◆ **What this task involves**
Reproduce all the lines below exactly and omit the images.

# START OF Collected data

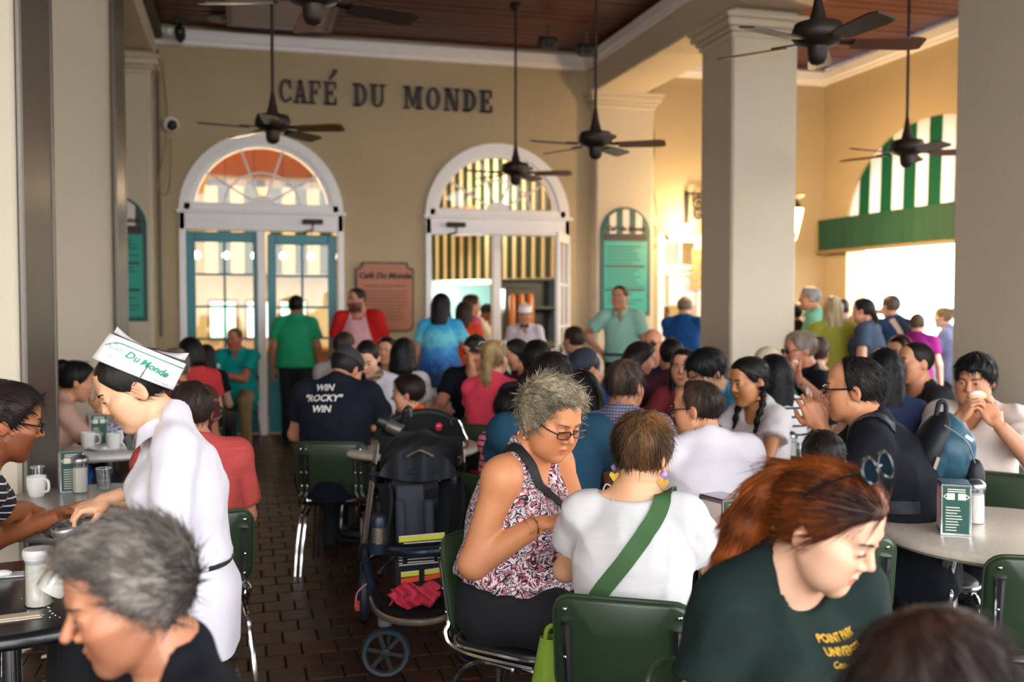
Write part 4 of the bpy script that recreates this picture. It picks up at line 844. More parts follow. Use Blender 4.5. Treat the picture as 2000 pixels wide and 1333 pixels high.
# ================================================================ PEOPLE: implicit bodies meshed by surface nets
A_ = np.array; f32 = np.float32
def nrm(v): v = np.asarray(v, float); return v/max(1e-9, np.linalg.norm(v))
def axis(lo, hi, h, fine=()):
    out = [lo]; 
    while out[-1] < hi:
        x = out[-1]; st = h
        for (a, b, hf) in fine:
            if x + 1e-6 >= a and x < b: st = min(st, hf)
            elif x < a < x+st: st = max(a-x, hf*.5)
        out.append(x+st)
    return np.array(out, f32)
def smin(a, b, k):
    if k <= 0: return np.minimum(a, b)
    h = np.maximum(k-np.abs(a-b), 0)/k; return np.minimum(a, b)-h*h*k*.25
class Field:
    def __init__(s, ax): s.ax = ax; s.V = np.full([len(a) for a in ax], 10, f32)
    def _sl(s, lo, hi):
        i0 = [max(0, int(np.searchsorted(a, l))-1) for a, l in zip(s.ax, lo)]; i1 = [min(len(a), int(np.searchsorted(a, h_))+1) for a, h_ in zip(s.ax, hi)]
        if any(b <= a for a, b in zip(i0, i1)): return None
        sl = tuple(slice(a, b) for a, b in zip(i0, i1))
        return sl, s.ax[0][sl[0]][:, None, None], s.ax[1][sl[1]][None, :, None], s.ax[2][sl[2]][None, None, :]
    def add(s, fn, lo, hi, k=0.):
        r = s._sl(lo, hi)
        if r: s.V[r[0]] = smin(s.V[r[0]], fn(*r[1:]), k)
    def cut(s, fn, lo, hi, k=0.):
        r = s._sl(lo, hi)
        if r: s.V[r[0]] = -smin(-s.V[r[0]], fn(*r[1:]), k)
    def cap(s, a, b, ra, rb, k=0., m=.03):
        a = A_(a, float); b = A_(b, float); r = max(ra, rb)+m+k; s.add(capf(a, b, ra, rb), np.minimum(a, b)-r, np.maximum(a, b)+r, k)
    def ucap(s, a, b, ra, rb, k=0.):
        a = A_(a, float); b = A_(b, float); r = max(ra, rb)+.01+k; s.cut(capf(a, b, ra, rb), np.minimum(a, b)-r, np.maximum(a, b)+r, k)
    def ell(s, c, r, k=0., R=None, m=.02, cut=False):
        e = max(r)+m+k; (s.cut if cut else s.add)(ellf(A_(c, float), A_(r, float), R), A_(c)-e, A_(c)+e, k)
    def mesh(s): return surfnet(s.V, s.ax)
def capf(a, b, ra, rb):
    ab = (b-a).astype(f32); L = float(ab @ ab)+1e-12; a = a.astype(f32)
    def f(X, Y, Z):
        x, y, z = X-a[0], Y-a[1], Z-a[2]; t = np.clip((x*ab[0]+y*ab[1]+z*ab[2])/L, 0, 1)
        return np.sqrt((x-t*ab[0])**2+(y-t*ab[1])**2+(z-t*ab[2])**2)-(ra+t*(rb-ra))
    return f
def ellf(c, r, R=None):
    c = c.astype(f32); r = r.astype(f32)
    def f(X, Y, Z):
        x, y, z = X-c[0], Y-c[1], Z-c[2]
        if R is not None: x, y, z = (R[0, 0]*x+R[1, 0]*y+R[2, 0]*z, R[0, 1]*x+R[1, 1]*y+R[2, 1]*z, R[0, 2]*x+R[1, 2]*y+R[2, 2]*z)
        k0 = np.sqrt((x/r[0])**2+(y/r[1])**2+(z/r[2])**2); k1 = np.sqrt((x/r[0]**2)**2+(y/r[1]**2)**2+(z/r[2]**2)**2)+1e-9
        return k0*(k0-1)/k1
    return f
def surfnet(V, ax):
    S_ = V < 0; n = [x-1 for x in V.shape]; cnt = np.zeros(n, np.int8); cs = [(i, j, k) for i in (0, 1) for j in (0, 1) for k in (0, 1)]
    for (i, j, k) in cs: cnt += S_[i:i+n[0], j:j+n[1], k:k+n[2]]
    I = np.argwhere((cnt > 0) & (cnt < 8))
    if len(I) == 0: return np.zeros((0, 3)), np.zeros((0, 4), int)
    ids = np.full(n, -1, np.int32); ids[I[:, 0], I[:, 1], I[:, 2]] = np.arange(len(I))
    vals = {c: V[I[:, 0]+c[0], I[:, 1]+c[1], I[:, 2]+c[2]] for c in cs}
    P = np.zeros((len(I), 3)); W = np.zeros(len(I))
    for c in cs:
        for a in range(3):
            if c[a]: continue
            c2 = list(c); c2[a] = 1; c2 = tuple(c2); v0, v1 = vals[c], vals[c2]; mk = (v0 < 0) != (v1 < 0); t = np.where(mk, v0/np.where(mk, v0-v1, 1), 0)
            q = np.zeros((len(I), 3)); q[:] = c; q[:, a] = t; P += q*mk[:, None]; W += mk
    P /= W[:, None]; X = np.empty_like(P)
    for a in range(3): lo = ax[a][I[:, a]]; X[:, a] = lo+(ax[a][I[:, a]+1]-lo)*P[:, a]
    F = []
    for a in range(3):
        b, c = (a+1) % 3, (a+2) % 3; sl0 = [slice(None)]*3; sl1 = [slice(None)]*3; sl0[a] = slice(0, -1); sl1[a] = slice(1, None)
        for q in (b, c): sl0[q] = slice(1, -1); sl1[q] = slice(1, -1)
        s0, s1 = S_[tuple(sl0)], S_[tuple(sl1)]; E = np.argwhere(s0 != s1)
        if len(E) == 0: continue
        inside = s0[E[:, 0], E[:, 1], E[:, 2]]; E = E.copy(); E[:, b] += 1; E[:, c] += 1
        def cell(db, dc): Q = E.copy(); Q[:, b] += db; Q[:, c] += dc; return ids[Q[:, 0], Q[:, 1], Q[:, 2]]
        q = np.stack([cell(-1, -1), cell(0, -1), cell(0, 0), cell(-1, 0)], 1); q[~inside] = q[~inside][:, ::-1]; F.append(q)
    return X, np.concatenate(F)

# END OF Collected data

◆ **Exercise solution**
Write part 4 of the bpy script that recreates this picture. It picks up at line 844. More parts follow. Use Blender 4.5. Treat the picture as 2000 pixels wide and 1333 pixels high.
# ================================================================ PEOPLE: implicit bodies meshed by surface nets
A_ = np.array; f32 = np.float32
def nrm(v): v = np.asarray(v, float); return v/max(1e-9, np.linalg.norm(v))
def axis(lo, hi, h, fine=()):
    out = [lo]; 
    while out[-1] < hi:
        x = out[-1]; st = h
        for (a, b, hf) in fine:
            if x + 1e-6 >= a and x < b: st = min(st, hf)
            elif x < a < x+st: st = max(a-x, hf*.5)
        out.append(x+st)
    return np.array(out, f32)
def smin(a, b, k):
    if k <= 0: return np.minimum(a, b)
    h = np.maximum(k-np.abs(a-b), 0)/k; return np.minimum(a, b)-h*h*k*.25
class Field:
    def __init__(s, ax): s.ax = ax; s.V = np.full([len(a) for a in ax], 10, f32)
    def _sl(s, lo, hi):
        i0 = [max(0, int(np.searchsorted(a, l))-1) for a, l in zip(s.ax, lo)]; i1 = [min(len(a), int(np.searchsorted(a, h_))+1) for a, h_ in zip(s.ax, hi)]
        if any(b <= a for a, b in zip(i0, i1)): return None
        sl = tuple(slice(a, b) for a, b in zip(i0, i1))
        return sl, s.ax[0][sl[0]][:, None, None], s.ax[1][sl[1]][None, :, None], s.ax[2][sl[2]][None, None, :]
    def add(s, fn, lo, hi, k=0.):
        r = s._sl(lo, hi)
        if r: s.V[r[0]] = smin(s.V[r[0]], fn(*r[1:]), k)
    def cut(s, fn, lo, hi, k=0.):
        r = s._sl(lo, hi)
        if r: s.V[r[0]] = -smin(-s.V[r[0]], fn(*r[1:]), k)
    def cap(s, a, b, ra, rb, k=0., m=.03):
        a = A_(a, float); b = A_(b, float); r = max(ra, rb)+m+k; s.add(capf(a, b, ra, rb), np.minimum(a, b)-r, np.maximum(a, b)+r, k)
    def ucap(s, a, b, ra, rb, k=0.):
        a = A_(a, float); b = A_(b, float); r = max(ra, rb)+.01+k; s.cut(capf(a, b, ra, rb), np.minimum(a, b)-r, np.maximum(a, b)+r, k)
    def ell(s, c, r, k=0., R=None, m=.02, cut=False):
        e = max(r)+m+k; (s.cut if cut else s.add)(ellf(A_(c, float), A_(r, float), R), A_(c)-e, A_(c)+e, k)
    def mesh(s): return surfnet(s.V, s.ax)
def capf(a, b, ra, rb):
    ab = (b-a).astype(f32); L = float(ab @ ab)+1e-12; a = a.astype(f32)
    def f(X, Y, Z):
        x, y, z = X-a[0], Y-a[1], Z-a[2]; t = np.clip((x*ab[0]+y*ab[1]+z*ab[2])/L, 0, 1)
        return np.sqrt((x-t*ab[0])**2+(y-t*ab[1])**2+(z-t*ab[2])**2)-(ra+t*(rb-ra))
    return f
def ellf(c, r, R=None):
    c = c.astype(f32); r = r.astype(f32)
    def f(X, Y, Z):
        x, y, z = X-c[0], Y-c[1], Z-c[2]
        if R is not None: x, y, z = (R[0, 0]*x+R[1, 0]*y+R[2, 0]*z, R[0, 1]*x+R[1, 1]*y+R[2, 1]*z, R[0, 2]*x+R[1, 2]*y+R[2, 2]*z)
        k0 = np.sqrt((x/r[0])**2+(y/r[1])**2+(z/r[2])**2); k1 = np.sqrt((x/r[0]**2)**2+(y/r[1]**2)**2+(z/r[2]**2)**2)+1e-9
        return k0*(k0-1)/k1
    return f
def surfnet(V, ax):
    S_ = V < 0; n = [x-1 for x in V.shape]; cnt = np.zeros(n, np.int8); cs = [(i, j, k) for i in (0, 1) for j in (0, 1) for k in (0, 1)]
    for (i, j, k) in cs: cnt += S_[i:i+n[0], j:j+n[1], k:k+n[2]]
    I = np.argwhere((cnt > 0) & (cnt < 8))
    if len(I) == 0: return np.zeros((0, 3)), np.zeros((0, 4), int)
    ids = np.full(n, -1, np.int32); ids[I[:, 0], I[:, 1], I[:, 2]] = np.arange(len(I))
    vals = {c: V[I[:, 0]+c[0], I[:, 1]+c[1], I[:, 2]+c[2]] for c in cs}
    P = np.zeros((len(I), 3)); W = np.zeros(len(I))
    for c in cs:
        for a in range(3):
            if c[a]: continue
            c2 = list(c); c2[a] = 1; c2 = tuple(c2); v0, v1 = vals[c], vals[c2]; mk = (v0 < 0) != (v1 < 0); t = np.where(mk, v0/np.where(mk, v0-v1, 1), 0)
            q = np.zeros((len(I), 3)); q[:] = c; q[:, a] = t; P += q*mk[:, None]; W += mk
    P /= W[:, None]; X = np.empty_like(P)
    for a in range(3): lo = ax[a][I[:, a]]; X[:, a] = lo+(ax[a][I[:, a]+1]-lo)*P[:, a]
    F = []
    for a in range(3):
        b, c = (a+1) % 3, (a+2) % 3; sl0 = [slice(None)]*3; sl1 = [slice(None)]*3; sl0[a] = slice(0, -1); sl1[a] = slice(1, None)
        for q in (b, c): sl0[q] = slice(1, -1); sl1[q] = slice(1, -1)
        s0, s1 = S_[tuple(sl0)], S_[tuple(sl1)]; E = np.argwhere(s0 != s1)
        if len(E) == 0: continue
        inside = s0[E[:, 0], E[:, 1], E[:, 2]]; E = E.copy(); E[:, b] += 1; E[:, c] += 1
        def cell(db, dc): Q = E.copy(); Q[:, b] += db; Q[:, c] += dc; return ids[Q[:, 0], Q[:, 1], Q[:, 2]]
        q = np.stack([cell(-1, -1), cell(0, -1), cell(0, 0), cell(-1, 0)], 1); q[~inside] = q[~inside][:, ::-1]; F.append(q)
    return X, np.concatenate(F)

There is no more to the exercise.